Я за ними не успевала и ужасно этого стыдилась. Хотела показать себя с лучшей стороны, а никак не получалось.
Цискаридзе подкалывал: «Ну-ка, Алина Кабаева, покажи, как ты занимаешься балетом!» Он знал о моем гимнастическом прошлом и видел на московском конкурсе в номере «Клеопатра», поставленном Морихиро Ивата. Я там очень сильно гнулась, делала шпагат, стойки на локтях. Николай Максимович это припомнил.
Когда его назначили моим педагогом, я очень обрадовалась, но и удивилась. Не ожидала, что сам Цискаридзе захочет со мной работать, и вообще это большая редкость — чтобы мужчина взял ученицу-женщину. Потом Сергей Юрьевич Филин будет настойчиво советовать сменить педагога. Дескать, мужчина не может знать женский танец.
Но Николай Максимович его знает! Во-первых, он прошел школу Семеновой и Улановой, много с ними репетировал, внимательно слушал и запоминал каждый нюанс. И потом вводил в балеты не одну молодую исполнительницу. Говорить, что он чего-то не понимает в нашем деле, неправильно. Не случайно многие опытные танцовщицы в Большом театре, если у них заболевают или уезжают педагоги-женщины, обращаются к Николаю Максимовичу, просят с ними позаниматься.
Цискаридзе был не просто моим педагогом, он вводил меня в балеты, которые сам танцевал. Прежде всего — в балет «Щелкунчик». Николай Максимович каждый год танцует его тридцать первого декабря и мне тогда сделал подарок на Новый год. После спектакля подошел Анатолий Геннадьевич Иксанов. Поздравил, подарил цветы.
Было очень приятно.
В Большом приняли хорошо. Зависти или недоброжелательства я не чувствовала.
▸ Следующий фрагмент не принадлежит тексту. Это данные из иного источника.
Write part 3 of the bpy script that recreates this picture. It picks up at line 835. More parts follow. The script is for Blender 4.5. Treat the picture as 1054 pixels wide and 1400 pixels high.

Но поначалу была испугана, не знала, как себя вести. Я достаточно стеснительная, первой никогда не иду на контакт, а в театре мне его, собственно, и не с кем было устанавливать. С народными и заслуженными артистами на классе у Николая Максимовича я в силу возраста и положения не могла общаться. А с остальной частью труппы практически не пересекалась, так как не была занята в кордебалетных репетициях, готовила сольный репертуар с педагогом и концертмейстером. Долгое время я знала только тех девочек, с которыми сидела в гримерке. Обычно все знакомятся на гастролях, а у меня их поначалу не было, и я ходила по театру как по темному лесу, ничего не зная, не понимая. О романтических историях не могло быть и речи.
Я находилась в своеобразной изоляции. Только работала как сумасшедшая, готовила новые партии. Два сезона пролетели незаметно. Все складывалось прекрасно. А потом в Большой вернулся Филин...
О том, что нашу труппу возглавил Сергей Юрьевич, я узнала случайно. В тот вечер шел балет «Раймонда». Обычно, отправляясь на грим перед спектаклем, артисты расписываются в специальном бланке. Рядом с ним и лежал приказ о назначении Филина нашим художественным руководителем по контракту сроком на пять лет.
Сердце екнуло. Рядом стояла Семеняка. Видимо, я переменилась в лице, потому что она спросила:
—Что, прочитала приказ?
—Да, Людмила Ивановна, — упавшим голосом ответила я.
—Ну и почему так расстроилась? Ты же ему всегда нравилась.
Поразмыслив, я расслабилась. Решила, что Сергею Юрьевичу не за что держать на меня зла, мы ведь поступили одинаково. Он винил меня в том, что нарушила договоренность и ушла в Большой. А сам не доработал четыре месяца по контракту в «Стасике» и вернулся в альма-матер, как только представилась возможность. Надеялась, что мы поладим, но ошиблась. «Первый звоночек» прозвучал довольно скоро: меня сняли с парижских гастролей.
Почему — было понятно. Примерно за месяц до этого я ездила в Париж от Фонда имени Мариса Лиепы и танцевала с Цискаридзе «Шопениану» в Театре Елисейских Полей.